The layout of the main house comprises of eight rooms, six of which are doubles, one twin and one four bunkbed dormitory, ideal for children. The master bedroom, playfully named Laird and Lady Erbe, suits its title as it boasts its own dressing room and luxurious en suite with an 8ft freestanding bath, shower, twin sinks and toilet. The additional rooms have names such as Earl and Countess of Mar, Chancellor of Scotland, which has a circular bed, and Earl and Countess of Grouch. The overall feel of the house is a nod towards its location and past, but without being oppressive or twee.

It’s not just the bedroom names that are a reminder of the rich history of Logie Country House. It is also – apparently – home to a ghost, which can be heard walking around upstairs in the main house. “We think the ghost is of John Pirie, who was the gardener who was buried here in 1817. He is friendly and not at all scary – the kids have even named him JoJo,” laughs Tim. “His movements are pretty consistent – footsteps upstairs when no-one is there.”

It’s no surprise JoJo has chosen this property to haunt. After all, who wouldn’t want to spend time here? There’s a fully equipped Mark Wilkinson kitchen waiting to be used by aspiring chefs. It’s kitted out with Miele dual dishwashers, a wine fridge, induction hobs, a steam oven, coffee machine, fridge freezer and four-oven Aga.

If relaxation is more your thing then make some popcorn and head to the cinema room, which features a 70in HD TV, Blueray player, surround-sound and Sky+ HD. Rather enjoy some exercise?
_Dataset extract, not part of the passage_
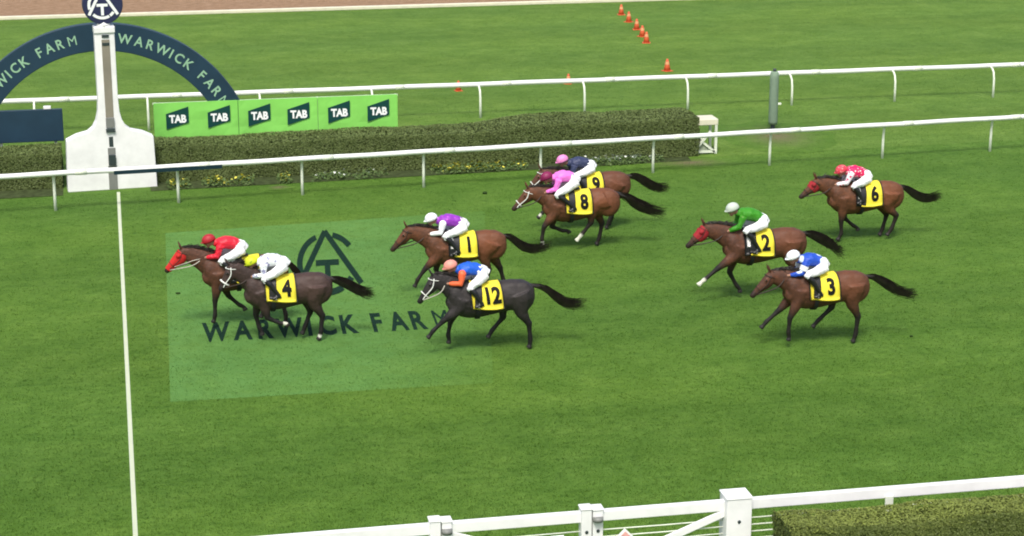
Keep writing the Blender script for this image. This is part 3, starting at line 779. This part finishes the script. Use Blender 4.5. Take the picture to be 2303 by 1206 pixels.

Take a swim in the indoor nine metre infinity pool or chill out in one of the two large Canadian outdoor spas or Jacuzzis. The old game store is now a gym with a cross trainer, rowing machine, spin bike, Powerplate and incline trainer.

The self-contained guest wing is similarly decorated to complement the main house and is joined to it via the old tower. This five-bedroom wing can be rented as part of the whole house or separately for smaller parties and consists of four doubles, one en suite, a twin room, large lounge with inglenook fireplace and spacious kitchen that will easily seat ten. The little luxuries continue here with DVD players, Apple TVs, Xbox 360, a Wii player, iPod docking stations and wi-fi throughout.

Both the main house and guest wing are wired for sound in some rooms via iPhone controllable speakers. It is these thoughtful, modern touches that take Logie Country House from a relaxing holiday home to five star, luxury retreat. Tim is always looking for new ways to update the house: “Just now the house is eco-friendly as it is heated by a log burning boiler that uses timber from the grounds but I’d love it to one day be hydroelectric,” he says.

The house now sits in 140 acres that include woodland filled with wild flowers. Three Pictish standing stones can be found here, having been moved to the grounds in the 1800s and are listed as an ancient monument. There is also a small orchard and private island that is perfect for fishing and picnics.

“I love Logie,” says Stef. “It’s been a real labour of love for both Tim and I. For months, our lives consisted of doing the annoying little jobs that everyone hates, like hanging light fixtures and putting up curtains. It was a lot of work but I wouldn’t change a thing. Doing up a place as big as Logie and doing it well is very satisfying because we’ve put so much of ourselves into the house, I believe it’s what sets it apart from many other venues. It’s more personal.”

It is hard to imagine the scale of work undertaken to transform Logie Country House, but thanks to the Erbes’ love of a challenge it can now be enjoyed in total luxury and comfort.